Gameplay aside, the rest of the game is an overall improvement over Lobotomy despite being very different. Just like the structure, the story is more linear in nature and instead of playing as a semi-self insert character, the player views the story mostly in the perspective of a Grade 9 Fixer, Roland. Angela and the rest of the Sephirah from the prior game make a return as well. The premise of the game is to attract different people from The City via invitations and by killing them, turn them into books for information so Angela can eventually make, "the one perfect book." Just like Lobotomy Corp, the story pushes various themes of existentialism, societal corruption, human experimentation/exploitation, and so forth. It's a lot more blunt compared to even Lobotomy Corp due to getting a look into the lives of the people going into the Library before fighting them but it overall does a good job emphasizing the utter desperation and dire circumstances most of them are in to even sign their invitation to try and get what they want out of the Library.
To accompany this, the production value of Ruina is much higher than Lobotomy Corp.

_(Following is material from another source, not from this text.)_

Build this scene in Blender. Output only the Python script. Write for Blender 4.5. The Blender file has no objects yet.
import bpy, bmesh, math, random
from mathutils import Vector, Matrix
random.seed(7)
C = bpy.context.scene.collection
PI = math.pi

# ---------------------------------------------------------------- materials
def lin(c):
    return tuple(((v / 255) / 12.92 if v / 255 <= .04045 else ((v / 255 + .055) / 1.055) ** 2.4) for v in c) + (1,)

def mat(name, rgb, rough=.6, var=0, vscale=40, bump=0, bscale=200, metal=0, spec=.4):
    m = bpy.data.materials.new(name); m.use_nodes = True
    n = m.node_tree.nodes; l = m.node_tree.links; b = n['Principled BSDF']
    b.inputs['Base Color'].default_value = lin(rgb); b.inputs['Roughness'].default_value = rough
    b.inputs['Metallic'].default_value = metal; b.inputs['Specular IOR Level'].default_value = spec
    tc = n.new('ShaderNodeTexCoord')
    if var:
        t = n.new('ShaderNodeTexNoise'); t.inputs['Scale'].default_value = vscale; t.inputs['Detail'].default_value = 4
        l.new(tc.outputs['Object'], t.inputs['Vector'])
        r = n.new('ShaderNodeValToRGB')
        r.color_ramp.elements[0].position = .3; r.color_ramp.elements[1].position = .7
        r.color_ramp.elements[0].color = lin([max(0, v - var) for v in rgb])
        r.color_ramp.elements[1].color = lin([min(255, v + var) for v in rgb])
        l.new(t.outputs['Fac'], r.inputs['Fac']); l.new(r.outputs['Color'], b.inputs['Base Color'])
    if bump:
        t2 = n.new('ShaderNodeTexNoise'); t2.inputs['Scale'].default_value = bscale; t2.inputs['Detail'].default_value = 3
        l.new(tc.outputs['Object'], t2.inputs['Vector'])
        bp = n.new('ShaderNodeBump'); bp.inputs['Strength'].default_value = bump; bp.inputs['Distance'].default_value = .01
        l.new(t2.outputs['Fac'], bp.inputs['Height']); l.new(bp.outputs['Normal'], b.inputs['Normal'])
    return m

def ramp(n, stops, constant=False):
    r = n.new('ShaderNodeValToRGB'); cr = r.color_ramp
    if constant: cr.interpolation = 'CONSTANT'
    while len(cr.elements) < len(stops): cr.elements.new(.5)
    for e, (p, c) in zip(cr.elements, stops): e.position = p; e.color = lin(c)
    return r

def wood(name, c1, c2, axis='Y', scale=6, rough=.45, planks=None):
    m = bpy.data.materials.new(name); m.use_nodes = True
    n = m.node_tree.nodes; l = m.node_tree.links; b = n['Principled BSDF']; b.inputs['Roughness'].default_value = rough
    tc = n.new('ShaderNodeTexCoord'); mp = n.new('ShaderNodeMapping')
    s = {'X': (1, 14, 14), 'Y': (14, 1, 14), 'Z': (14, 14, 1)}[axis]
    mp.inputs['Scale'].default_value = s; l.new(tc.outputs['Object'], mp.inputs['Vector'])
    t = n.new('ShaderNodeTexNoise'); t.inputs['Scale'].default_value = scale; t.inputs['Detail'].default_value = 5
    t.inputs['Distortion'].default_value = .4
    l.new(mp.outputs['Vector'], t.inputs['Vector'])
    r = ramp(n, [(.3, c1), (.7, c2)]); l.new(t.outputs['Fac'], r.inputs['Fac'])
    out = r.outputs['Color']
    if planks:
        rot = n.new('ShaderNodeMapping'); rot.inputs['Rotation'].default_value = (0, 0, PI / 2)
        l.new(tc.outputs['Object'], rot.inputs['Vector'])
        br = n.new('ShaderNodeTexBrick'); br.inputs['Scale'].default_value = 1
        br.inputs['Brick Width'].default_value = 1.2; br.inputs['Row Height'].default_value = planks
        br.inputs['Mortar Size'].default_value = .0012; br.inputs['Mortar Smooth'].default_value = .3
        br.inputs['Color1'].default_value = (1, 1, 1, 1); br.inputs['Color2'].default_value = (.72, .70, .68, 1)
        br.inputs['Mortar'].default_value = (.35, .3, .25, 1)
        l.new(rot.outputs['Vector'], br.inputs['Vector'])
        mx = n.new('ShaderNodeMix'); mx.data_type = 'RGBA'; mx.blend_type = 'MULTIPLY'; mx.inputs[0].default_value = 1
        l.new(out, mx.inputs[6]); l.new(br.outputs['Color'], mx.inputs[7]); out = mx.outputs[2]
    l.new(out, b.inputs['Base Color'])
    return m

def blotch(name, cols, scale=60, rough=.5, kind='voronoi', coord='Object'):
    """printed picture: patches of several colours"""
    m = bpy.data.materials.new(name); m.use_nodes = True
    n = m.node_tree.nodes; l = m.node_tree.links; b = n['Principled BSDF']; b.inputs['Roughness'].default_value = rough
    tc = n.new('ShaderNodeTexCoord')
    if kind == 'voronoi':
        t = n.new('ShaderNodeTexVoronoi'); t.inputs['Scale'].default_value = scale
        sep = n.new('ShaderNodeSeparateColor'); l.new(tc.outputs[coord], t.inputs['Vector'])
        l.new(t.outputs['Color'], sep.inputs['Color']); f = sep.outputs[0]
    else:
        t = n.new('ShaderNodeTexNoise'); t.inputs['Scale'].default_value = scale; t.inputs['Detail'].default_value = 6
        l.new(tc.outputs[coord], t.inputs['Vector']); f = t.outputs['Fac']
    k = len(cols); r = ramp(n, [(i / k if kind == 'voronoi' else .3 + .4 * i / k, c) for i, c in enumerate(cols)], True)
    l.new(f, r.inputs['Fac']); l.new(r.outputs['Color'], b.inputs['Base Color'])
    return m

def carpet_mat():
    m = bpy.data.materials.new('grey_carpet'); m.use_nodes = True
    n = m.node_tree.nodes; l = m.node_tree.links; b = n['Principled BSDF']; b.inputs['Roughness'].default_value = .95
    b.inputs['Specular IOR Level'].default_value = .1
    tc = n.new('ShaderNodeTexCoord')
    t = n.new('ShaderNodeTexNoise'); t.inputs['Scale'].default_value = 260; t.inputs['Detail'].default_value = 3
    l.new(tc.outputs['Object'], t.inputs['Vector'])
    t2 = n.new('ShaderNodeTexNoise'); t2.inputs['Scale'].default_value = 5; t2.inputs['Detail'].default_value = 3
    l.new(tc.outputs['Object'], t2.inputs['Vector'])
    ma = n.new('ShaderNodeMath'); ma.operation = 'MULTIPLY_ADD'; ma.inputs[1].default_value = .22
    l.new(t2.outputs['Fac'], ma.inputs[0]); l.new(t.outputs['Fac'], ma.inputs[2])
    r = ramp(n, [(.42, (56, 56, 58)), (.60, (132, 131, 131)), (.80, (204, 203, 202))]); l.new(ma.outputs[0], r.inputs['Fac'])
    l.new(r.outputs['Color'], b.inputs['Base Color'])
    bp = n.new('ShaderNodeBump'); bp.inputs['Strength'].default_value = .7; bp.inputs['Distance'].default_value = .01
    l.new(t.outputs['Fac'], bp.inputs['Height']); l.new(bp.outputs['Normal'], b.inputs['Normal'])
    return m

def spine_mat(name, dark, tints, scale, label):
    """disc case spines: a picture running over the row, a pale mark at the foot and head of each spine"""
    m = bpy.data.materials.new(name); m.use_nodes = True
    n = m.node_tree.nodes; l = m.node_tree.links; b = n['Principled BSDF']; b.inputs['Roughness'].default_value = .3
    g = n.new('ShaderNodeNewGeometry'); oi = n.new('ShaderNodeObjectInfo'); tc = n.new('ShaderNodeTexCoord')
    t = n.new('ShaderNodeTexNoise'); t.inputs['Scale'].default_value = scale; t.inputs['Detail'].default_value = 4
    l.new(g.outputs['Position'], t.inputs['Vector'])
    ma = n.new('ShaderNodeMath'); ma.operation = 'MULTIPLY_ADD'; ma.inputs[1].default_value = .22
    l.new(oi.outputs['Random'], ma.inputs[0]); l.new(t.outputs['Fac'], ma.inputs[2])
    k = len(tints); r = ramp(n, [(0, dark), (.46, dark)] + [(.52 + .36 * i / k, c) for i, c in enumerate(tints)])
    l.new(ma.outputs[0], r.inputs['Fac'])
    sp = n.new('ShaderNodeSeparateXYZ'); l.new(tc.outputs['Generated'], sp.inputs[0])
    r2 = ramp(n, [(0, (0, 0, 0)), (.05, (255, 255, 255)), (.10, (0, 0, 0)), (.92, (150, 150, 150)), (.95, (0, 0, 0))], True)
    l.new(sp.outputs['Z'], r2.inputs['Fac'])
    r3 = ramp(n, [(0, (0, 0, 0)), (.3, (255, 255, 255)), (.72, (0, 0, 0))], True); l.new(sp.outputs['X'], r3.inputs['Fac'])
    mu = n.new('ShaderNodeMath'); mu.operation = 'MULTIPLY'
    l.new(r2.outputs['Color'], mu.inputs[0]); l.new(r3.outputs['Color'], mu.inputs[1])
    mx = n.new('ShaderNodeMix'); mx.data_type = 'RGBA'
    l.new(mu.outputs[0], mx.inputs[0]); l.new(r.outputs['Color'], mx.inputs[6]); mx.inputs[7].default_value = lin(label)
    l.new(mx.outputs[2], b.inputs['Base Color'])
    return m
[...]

There's a lot more art assets during VN cutscenes (more character expressions and custom art frames for story moments) along with Korean VAs. OST is phenomenal too. There's a lot more tracks to the game compared to Lobotomy so it's nowhere near as repetitive to listen to (minus the regular menu theme) plus each floor has its own three part theme that dynamically changes depending on the emotion level of the player/enemy party. Has some vocal tracks by a group called Mili as well which are all good as they normally accompany a boss to change up the pacing and tone of fights.
The game is still technically in Early Access as of writing but it seems the ending of the game was added months ago and all they've really done since is minor QoL features (as they seemed contractually obligated to "full release" it with the Xbone/Gamepass release in August). I can definitely recommend this game a lot more than Lobotomy Corp for someone interested, though it's worth mentioning that you should go in with knowledge of the first game as it's a direct sequel narratively.
tl;dr, the game is very good and people who played Lobotomy Corp and were fascinated by its world but turned off by the extremely mundane gameplay can play this one knowing the gameplay is fairly engaging and stays fresh with a variety of different enemy encounters and new mechanics presented overtime. I'm a lot more optimistic about Project Moon's future output of games if they can keep up the incline in quality. As a reminder, their next game (Limbus Company) will be a
DRPG and comprise of an entirely new cast of characters (aka, new people don't really need the full continuity of the prior two games) so hopefully more people here would be willing to try it out because of the genre.